母親を絶望させた家庭相談所の対応

 それ以上、ショックを受けたくなくて、サチコさんは夫に理解してもらうことをあきらめたという。その後は孤軍奮闘することになる。

 ハルト君を集団の中で遊ばせたほうがいいのではと思い、公園にも連れて行ったが、他の子に意地悪をされてもハルト君はやられっぱなし。親は口出しをできない雰囲気で注意もできず、サチコさんはいたたまれなかった。リトミック(音楽によって基礎能力の発達を促す教育)も試してみたが、ハルト君は一緒にやろうとしない。他の子には見向きもせず、1人で黙々と遊んでいた。

 リトミックの先生にすすめられて、2歳半のとき相談センターに行き医師の診察を受けると、発達障害の一つであるASD(自閉スペクトラム症)と診断された。

 育てづらい背景には障害があるとわかり、サチコさんは少し気が楽になったという。だが、息子と関わる時間の少ない夫は理解できず、医師の説明を一緒に聞いたのに、「うちの子は普通じゃないか?」と言っていたそうだ。

 診断が下りても日々の大変さは変わらない。息子を叩いてしまうことを相談したくて、家庭相談所に行ったときのこと。面談した女性職員にこう言われた。

「いちばん子どもを理解しているのは母親でしょう」

 その言葉を聞いてサチコさんは絶望感に襲われたという。

「私は理解できないから相談に来ているのに、理解できないから手をあげちゃってるのに……。母親のイメージはそうなんだ。じゃあ、理解していない私は、母親の枠から外れるのかなって。
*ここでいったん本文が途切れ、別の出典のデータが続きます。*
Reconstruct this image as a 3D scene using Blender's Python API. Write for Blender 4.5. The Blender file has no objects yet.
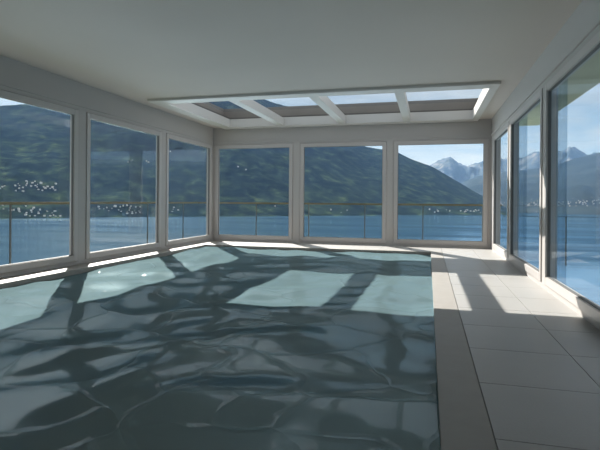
import bpy, bmesh, math, random
import numpy as np
from mathutils import Vector, Matrix, noise
random.seed(7); np.random.seed(7)
S = bpy.context.scene
COL = S.collection
S.view_settings.view_transform = 'Standard'
S.view_settings.look = 'None'
S.view_settings.gamma = 1.0
S.view_settings.use_curve_mapping = False
S.view_settings.exposure = 0.06

# ------------------------------------------------------------------ helpers
def new_mat(name):
    m = bpy.data.materials.new(name); m.use_nodes = True
    nt = m.node_tree; nt.nodes.clear()
    out = nt.nodes.new('ShaderNodeOutputMaterial')
    return m, nt, out
def N(nt, t, **kw):
    n = nt.nodes.new(t)
    for k, v in kw.items():
        if k.startswith('i_'): n.inputs[k[2:].replace('_', ' ')].default_value = v
        else: setattr(n, k, v)
    return n
def L(nt, a, b): nt.links.new(a, b)
def coords(nt, scale=(1, 1, 1), rot=(0, 0, 0)):
    g = N(nt, 'ShaderNodeNewGeometry'); mp = N(nt, 'ShaderNodeMapping')
    mp.inputs['Scale'].default_value = scale; mp.inputs['Rotation'].default_value = rot
    L(nt, g.outputs['Position'], mp.inputs['Vector'])
    return mp.outputs['Vector']
def ramp(nt, fac, stops):
    r = N(nt, 'ShaderNodeValToRGB'); e = r.color_ramp.elements
    while len(e) < len(stops): e.new(0.5)
    for el, (p, c) in zip(e, stops):
        el.position = p; el.color = (c[0], c[1], c[2], 1)
    L(nt, fac, r.inputs['Fac']); return r.outputs['Color']
def simple(name, col, rough=0.5, var=0.05, nscale=3.0, bump=0.0, bscale=60.0, metal=0.0):
    m, nt, out = new_mat(name)
    p = N(nt, 'ShaderNodeBsdfPrincipled', i_Roughness=rough, i_Metallic=metal)
    v = coords(nt)
    nz = N(nt, 'ShaderNodeTexNoise', i_Scale=nscale, i_Detail=4.0); L(nt, v, nz.inputs['Vector'])
    lo = [max(0, c*(1-var)) for c in col]; hi = [min(1, c*(1+var)) for c in col]
    L(nt, ramp(nt, nz.outputs['Fac'], [(0.3, lo), (0.7, hi)]), p.inputs['Base Color'])
    if bump:
        n2 = N(nt, 'ShaderNodeTexNoise', i_Scale=bscale, i_Detail=3.0); L(nt, v, n2.inputs['Vector'])
        b = N(nt, 'ShaderNodeBump', i_Strength=bump, i_Distance=0.01)
        L(nt, n2.outputs['Fac'], b.inputs['Height']); L(nt, b.outputs['Normal'], p.inputs['Normal'])
    L(nt, p.outputs['BSDF'], out.inputs['Surface'])
    return m

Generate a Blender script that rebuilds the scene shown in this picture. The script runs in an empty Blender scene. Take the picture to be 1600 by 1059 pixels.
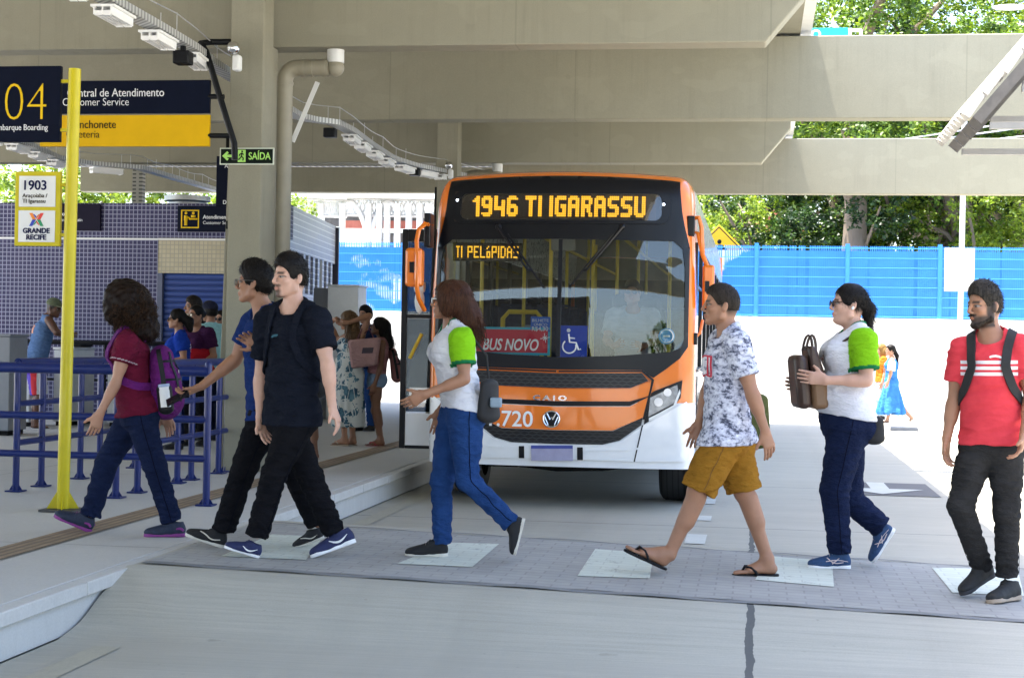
import bpy, bmesh, math, random
import numpy as np
from mathutils import Vector, Matrix
random.seed(7); np.random.seed(7)
SC = bpy.context.scene
COL = SC.collection
R = math.radians

# ------------------------------------------------------------------ camera
FPX = 2500.0; CX, CY = 800.0, 529.5
YAW, ROLL, PIT = R(8.64), R(1.0), math.atan(4/2500)
CAM = np.array([0.0, 0.0, 1.55])
_f = np.array([-math.sin(YAW)*math.cos(PIT), math.cos(YAW)*math.cos(PIT), math.sin(PIT)])
_r = np.array([math.cos(YAW), math.sin(YAW), 0.0]); _u = np.cross(_r, _f)
CR = math.cos(ROLL)*_r + math.sin(ROLL)*_u
CU = -math.sin(ROLL)*_r + math.cos(ROLL)*_u
CF = _f
cam_d = bpy.data.cameras.new('camera'); cam = bpy.data.objects.new('camera', cam_d); COL.objects.link(cam)
cam_d.sensor_width = 36.0; cam_d.lens = 36.0*FPX/1600.0; cam_d.clip_end = 3000; cam_d.clip_start = 0.1
M = Matrix(((CR[0], CU[0], -CF[0], CAM[0]), (CR[1], CU[1], -CF[1], CAM[1]), (CR[2], CU[2], -CF[2], CAM[2]), (0, 0, 0, 1)))
cam.matrix_world = M
SC.camera = cam

# ------------------------------------------------------------------ light
SUN_EL, SUN_AZ = R(76), R(-100)     # azimuth measured from +Y towards +X
w = bpy.data.worlds.new('World'); SC.world = w; w.use_nodes = True
nt = w.node_tree; bg = nt.nodes['Background']
sky = nt.nodes.new('ShaderNodeTexSky'); sky.sky_type = 'NISHITA'; sky.sun_disc = False
sky.sun_elevation = SUN_EL; sky.sun_rotation = SUN_AZ; sky.air_density = 1.0; sky.dust_density = 2.4; sky.ozone_density = 1.0
nt.links.new(sky.outputs[0], bg.inputs[0]); bg.inputs[1].default_value = 0.15
sd = bpy.data.lights.new('sun', 'SUN'); sd.energy = 4.6; sd.angle = R(0.5); sd.color = (1.0, 0.95, 0.87)
sun = bpy.data.objects.new('sun', sd); COL.objects.link(sun)
sdir = Vector((math.sin(SUN_AZ)*math.cos(SUN_EL), math.cos(SUN_AZ)*math.cos(SUN_EL), math.sin(SUN_EL)))
sun.rotation_euler = sdir.to_track_quat('Z', 'Y').to_euler(); sun.location = (-10, 10, 30)
SC.view_settings.view_transform = 'Standard'; SC.view_settings.look = 'None'
SC.view_settings.exposure = 2.38; SC.view_settings.gamma = 1.0
SC.cycles.max_bounces = 8; SC.cycles.transparent_max_bounces = 16

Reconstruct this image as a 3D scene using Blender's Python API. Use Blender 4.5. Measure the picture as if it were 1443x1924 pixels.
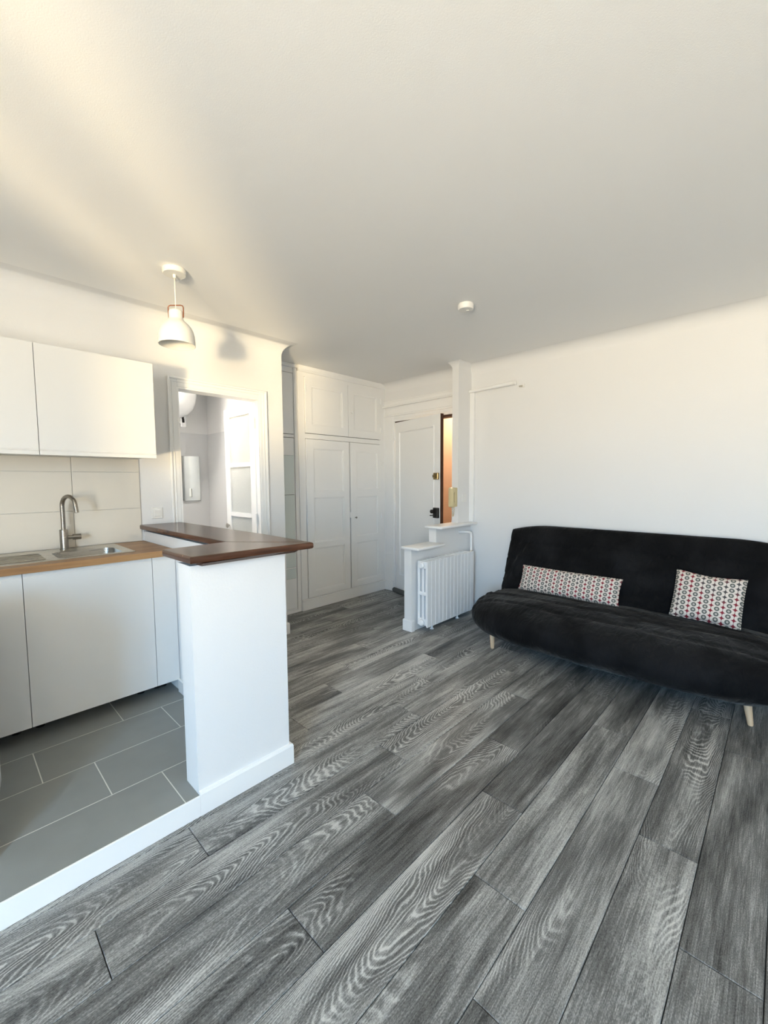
import bpy, bmesh, math, random
from mathutils import Vector, Matrix, noise

random.seed(7)
for o in list(bpy.data.objects):
    bpy.data.objects.remove(o, do_unlink=True)
scene = bpy.context.scene
COL = scene.collection
PI = math.pi

# ------------------------------------------------------------------ camera
CAM_H = 1.44
F_PX, W_PX = 792.0, 1443.0
_t, _r = math.radians(4.15), math.radians(0.365)
_a = math.atan((1480.0 - 721.5) / (F_PX / math.cos(_t)))
_fw = Vector((math.cos(_a) * math.cos(_t), math.sin(_a) * math.cos(_t), -math.sin(_t)))
_rt = Vector((math.sin(_a), -math.cos(_a), 0))
_up = _rt.cross(_fw)
_rt2 = _rt * math.cos(_r) - _up * math.sin(_r)
_up2 = _up * math.cos(_r) + _rt * math.sin(_r)
cam_d = bpy.data.cameras.new('camera')
cam_d.sensor_fit = 'HORIZONTAL'
cam_d.sensor_width = 36.0
cam_d.lens = 36.0 * F_PX / W_PX
cam_d.clip_start = 0.02
cam = bpy.data.objects.new('camera', cam_d)
COL.objects.link(cam)
_m = Matrix((_rt2, _up2, -_fw)).transposed().to_4x4()
_m.translation = Vector((0, 0, CAM_H))
cam.matrix_world = _m
scene.camera = cam

# ------------------------------------------------------------------ world, daylight, exposure
SKY = (0.36, 0.66, 1.0)
GROUND = (1.0, 0.87, 0.66)
SKY_S, GROUND_S = 18.0, 25.0
world = bpy.data.worlds.new('world')
scene.world = world
world.use_nodes = True
nt = world.node_tree
nt.nodes.clear()
wo = nt.nodes.new('ShaderNodeOutputWorld')
bg = nt.nodes.new('ShaderNodeBackground')
tc = nt.nodes.new('ShaderNodeTexCoord')
sp = nt.nodes.new('ShaderNodeSeparateXYZ')
mr = nt.nodes.new('ShaderNodeMapRange')
mr.inputs['From Min'].default_value = -0.05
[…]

 1人であっちこっち行ってへとへとになっても、どこでも答えが見つからない。ずっと暗闇でもがいている感じでしたね。息子を産んだことを後悔したのはこのころです」

 連載初回で紹介した書籍『母親になって後悔してる、といえたなら』の中にも、サチコさんのように母親が1人で育児を抱え込み、自分の苦しさを伝えても周囲の人たちになかなか理解してもらえないケースが登場する。